Delivering on our commitments for Australians with disability and their carers

The Abbott Government is delivering on its election commitments to support Australians with disability and their carers.

The Budget is part of the Government’s Economic Action Strategy to build a strong, prosperous economy and a safe, secure Australia.

The Abbott Government is honouring its election commitment to set up the Young Carer Bursary Programme, deliver the National Disability Insurance Scheme (NDIS), and establish the Disability and Carers Industry Advisory Council.

The 2014-15 Budget delivers $3.0 million to fund the Abbott Government’s Young Carer Bursary Programme to provide support for young carers in Australia who look after people with disability, people with physical or mental health issues, or older people in need of care.

The responsibilities of young carers can have a significant impact on their personal life and education.

The Young Carer Bursary Programme will start in January 2015 and will help reduce the financial burden through around 150 bursaries annually that will allow them to continue their studies.

The Abbott Government is committed to delivering the NDIS. Once the NDIS is fully rolled out across Australia, it is expected to assist over 460,000 Australians with a permanent and significant disability.

New NDIS trials will begin in Western Australia, the Australian Capital Territory and the Northern Territory from 1 July 2014, along with a trial of the Western Australian My Way programme, assisting around 14,000 people with permanent and significant disabilities over the trial period. This brings the total number of people with disability being assisted through the trial period to more than 35,000 (including the My Way programme).

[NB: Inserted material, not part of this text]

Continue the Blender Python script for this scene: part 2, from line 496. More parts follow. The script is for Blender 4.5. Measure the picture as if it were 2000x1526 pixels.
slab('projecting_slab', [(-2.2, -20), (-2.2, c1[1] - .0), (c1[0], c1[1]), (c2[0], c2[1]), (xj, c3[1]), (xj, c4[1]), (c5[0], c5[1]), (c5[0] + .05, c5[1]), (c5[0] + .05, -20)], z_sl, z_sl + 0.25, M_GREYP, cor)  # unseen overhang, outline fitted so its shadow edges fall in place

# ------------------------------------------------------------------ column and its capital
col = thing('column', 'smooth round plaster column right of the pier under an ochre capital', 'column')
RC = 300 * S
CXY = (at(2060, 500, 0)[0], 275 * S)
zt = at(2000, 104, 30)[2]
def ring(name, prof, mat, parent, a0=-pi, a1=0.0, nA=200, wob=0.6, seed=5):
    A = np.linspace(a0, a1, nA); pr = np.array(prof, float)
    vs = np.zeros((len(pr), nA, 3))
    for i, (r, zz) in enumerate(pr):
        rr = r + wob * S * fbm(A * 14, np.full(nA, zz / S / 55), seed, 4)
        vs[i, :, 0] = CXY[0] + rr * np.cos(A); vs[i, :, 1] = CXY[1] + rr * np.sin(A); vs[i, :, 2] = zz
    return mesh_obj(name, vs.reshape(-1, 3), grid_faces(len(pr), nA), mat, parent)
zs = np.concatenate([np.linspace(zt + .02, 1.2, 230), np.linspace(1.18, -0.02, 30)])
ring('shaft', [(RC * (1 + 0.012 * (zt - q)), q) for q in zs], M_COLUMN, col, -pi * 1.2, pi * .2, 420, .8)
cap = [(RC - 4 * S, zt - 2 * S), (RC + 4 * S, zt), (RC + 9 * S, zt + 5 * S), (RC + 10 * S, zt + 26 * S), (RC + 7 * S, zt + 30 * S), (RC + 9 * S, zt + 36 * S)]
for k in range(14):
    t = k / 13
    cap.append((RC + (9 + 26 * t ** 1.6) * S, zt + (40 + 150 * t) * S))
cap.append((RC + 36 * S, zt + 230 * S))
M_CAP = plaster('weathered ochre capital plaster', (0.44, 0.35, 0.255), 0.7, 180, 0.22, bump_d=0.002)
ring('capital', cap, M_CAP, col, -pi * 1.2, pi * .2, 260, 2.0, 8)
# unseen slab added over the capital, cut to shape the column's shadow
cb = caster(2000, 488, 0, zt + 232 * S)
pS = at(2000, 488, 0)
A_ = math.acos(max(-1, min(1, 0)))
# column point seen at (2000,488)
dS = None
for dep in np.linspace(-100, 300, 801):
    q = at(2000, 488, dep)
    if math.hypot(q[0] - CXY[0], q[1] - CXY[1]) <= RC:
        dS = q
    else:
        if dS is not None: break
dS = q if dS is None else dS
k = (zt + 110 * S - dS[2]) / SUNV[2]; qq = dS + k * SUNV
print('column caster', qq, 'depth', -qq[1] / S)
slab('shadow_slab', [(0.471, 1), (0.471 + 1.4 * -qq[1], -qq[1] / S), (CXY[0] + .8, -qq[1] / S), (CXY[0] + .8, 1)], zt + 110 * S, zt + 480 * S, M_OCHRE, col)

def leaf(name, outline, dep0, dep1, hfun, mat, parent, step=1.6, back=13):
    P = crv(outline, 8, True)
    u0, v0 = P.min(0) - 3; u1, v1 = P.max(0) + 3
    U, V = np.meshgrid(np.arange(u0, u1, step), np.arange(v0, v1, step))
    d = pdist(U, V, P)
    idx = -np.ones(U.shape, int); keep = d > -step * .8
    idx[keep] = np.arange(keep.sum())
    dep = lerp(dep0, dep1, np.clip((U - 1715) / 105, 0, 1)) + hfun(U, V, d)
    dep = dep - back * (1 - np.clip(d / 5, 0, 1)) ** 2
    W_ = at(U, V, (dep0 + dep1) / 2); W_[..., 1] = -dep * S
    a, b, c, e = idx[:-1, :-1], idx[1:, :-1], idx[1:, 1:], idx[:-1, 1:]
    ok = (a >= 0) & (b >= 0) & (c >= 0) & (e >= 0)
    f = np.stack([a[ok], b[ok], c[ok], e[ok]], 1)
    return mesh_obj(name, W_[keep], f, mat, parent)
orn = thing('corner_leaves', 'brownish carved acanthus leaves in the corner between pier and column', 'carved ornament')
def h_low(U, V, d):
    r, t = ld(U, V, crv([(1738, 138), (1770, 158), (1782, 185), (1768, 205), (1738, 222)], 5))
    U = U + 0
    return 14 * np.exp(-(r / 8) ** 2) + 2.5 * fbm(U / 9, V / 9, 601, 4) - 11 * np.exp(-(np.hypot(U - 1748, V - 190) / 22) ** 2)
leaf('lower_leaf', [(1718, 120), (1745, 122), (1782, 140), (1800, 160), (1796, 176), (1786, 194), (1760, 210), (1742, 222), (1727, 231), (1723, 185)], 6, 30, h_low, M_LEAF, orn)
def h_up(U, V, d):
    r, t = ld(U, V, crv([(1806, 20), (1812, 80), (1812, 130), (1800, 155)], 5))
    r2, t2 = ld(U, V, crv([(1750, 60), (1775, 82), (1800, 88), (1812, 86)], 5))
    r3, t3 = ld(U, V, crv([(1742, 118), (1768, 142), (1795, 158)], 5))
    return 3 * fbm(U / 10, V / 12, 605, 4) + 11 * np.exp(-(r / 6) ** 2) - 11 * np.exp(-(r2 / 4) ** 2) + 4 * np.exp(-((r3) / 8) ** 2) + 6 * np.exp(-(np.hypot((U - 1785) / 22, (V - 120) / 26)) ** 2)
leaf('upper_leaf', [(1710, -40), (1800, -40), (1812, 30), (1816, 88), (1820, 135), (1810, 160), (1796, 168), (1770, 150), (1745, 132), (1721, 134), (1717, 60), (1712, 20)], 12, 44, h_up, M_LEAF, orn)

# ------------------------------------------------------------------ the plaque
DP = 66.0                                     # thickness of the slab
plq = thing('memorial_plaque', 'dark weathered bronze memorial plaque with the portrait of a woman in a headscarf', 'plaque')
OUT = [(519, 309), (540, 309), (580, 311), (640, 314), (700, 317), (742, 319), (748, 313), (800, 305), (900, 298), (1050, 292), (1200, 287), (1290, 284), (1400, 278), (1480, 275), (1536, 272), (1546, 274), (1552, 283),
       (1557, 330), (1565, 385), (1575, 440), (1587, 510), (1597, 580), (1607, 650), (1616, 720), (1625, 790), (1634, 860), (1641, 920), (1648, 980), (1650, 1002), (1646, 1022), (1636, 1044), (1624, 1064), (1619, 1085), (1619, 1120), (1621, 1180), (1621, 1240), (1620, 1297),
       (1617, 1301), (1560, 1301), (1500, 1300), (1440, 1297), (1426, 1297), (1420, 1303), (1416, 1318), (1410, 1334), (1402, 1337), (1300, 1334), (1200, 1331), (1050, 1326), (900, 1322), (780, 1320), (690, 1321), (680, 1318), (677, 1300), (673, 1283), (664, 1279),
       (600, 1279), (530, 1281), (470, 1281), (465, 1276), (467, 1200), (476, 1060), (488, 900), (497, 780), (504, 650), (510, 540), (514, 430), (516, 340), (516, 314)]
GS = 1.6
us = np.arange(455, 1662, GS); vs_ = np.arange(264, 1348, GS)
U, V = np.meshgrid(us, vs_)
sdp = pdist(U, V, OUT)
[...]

The Government is determined to ensure the foundations for the scheme are sound and that the scheme is sustainable into the future.

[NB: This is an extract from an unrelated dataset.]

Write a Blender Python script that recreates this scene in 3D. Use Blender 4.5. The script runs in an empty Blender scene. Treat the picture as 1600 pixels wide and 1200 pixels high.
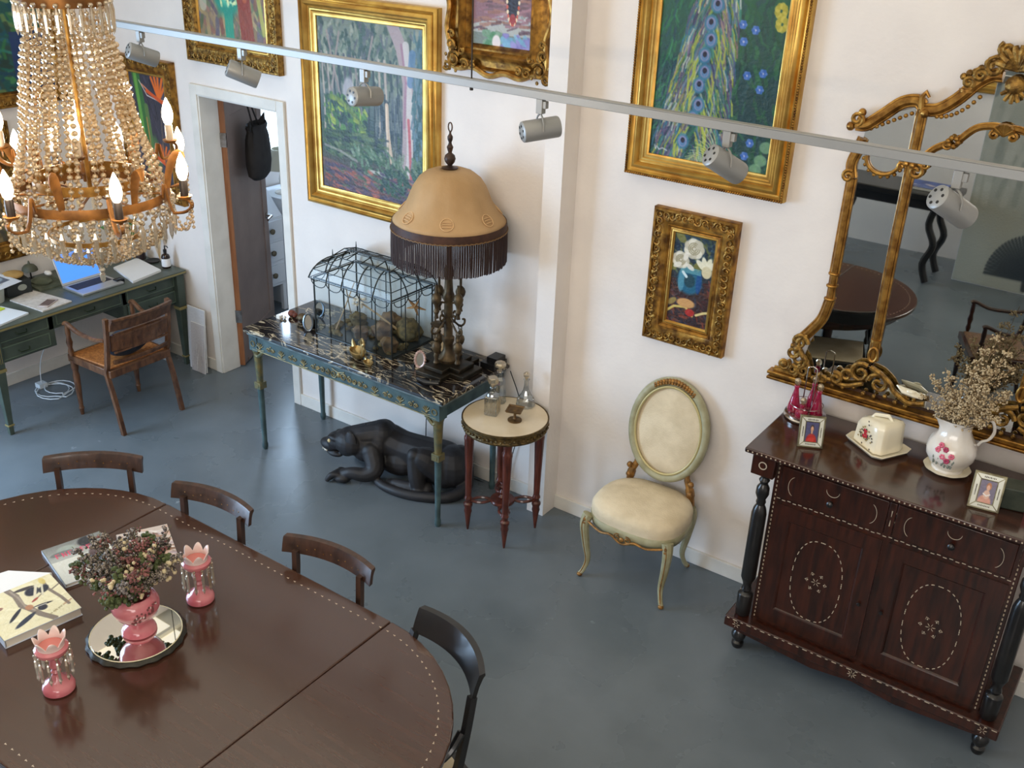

The Government has also rectified an administrative error the previous government made, when the increased efficiency dividend was incorrectly applied to funded support under the NDIS and Sector Development Fund.

Correcting this error means that $44.9 million will not be lost and will go towards meeting the needs of people with disability.

The Government will also introduce changes to assist young people with disability to enter the workforce if they are able to do so.

From 1 July 2014, for certain Disability Support Pension (DSP) recipients aged under 35 years, the Government will introduce compulsory work-focused activities, such as work experience or education and training, to help increase their chances of finding and keeping a job.

A targeted review will also be undertaken of DSP recipients aged under 35 years who originally accessed the payment under different rules between 2008 and 2011. Recipients will have their work capacity reassessed against the current impairment tables, and will be provided with support needed to allow them to develop their work capacity.

From 1 January 2015, recipients of the DSP who travel overseas for more than four weeks in a twelve month period will need to reapply for the payment. There will be some exemptions, for example, for people with terminal illness or permanent and severe disability and no future work capacity.

The Abbott Government is honouring its commitment to establish a new Disability and Carers Industry Advisory Council to provide innovative advice on how to improve the lives of people with disability and carers.

The council will bring together industry, the service sector, peak bodies, people with disability and carers to work closely with Government on policies affecting people with disability and ways to reduce red tape across the sector.

The Government is making decisions that repair the Budget, strengthen the economy and prepare Australia for the long term challenges before us.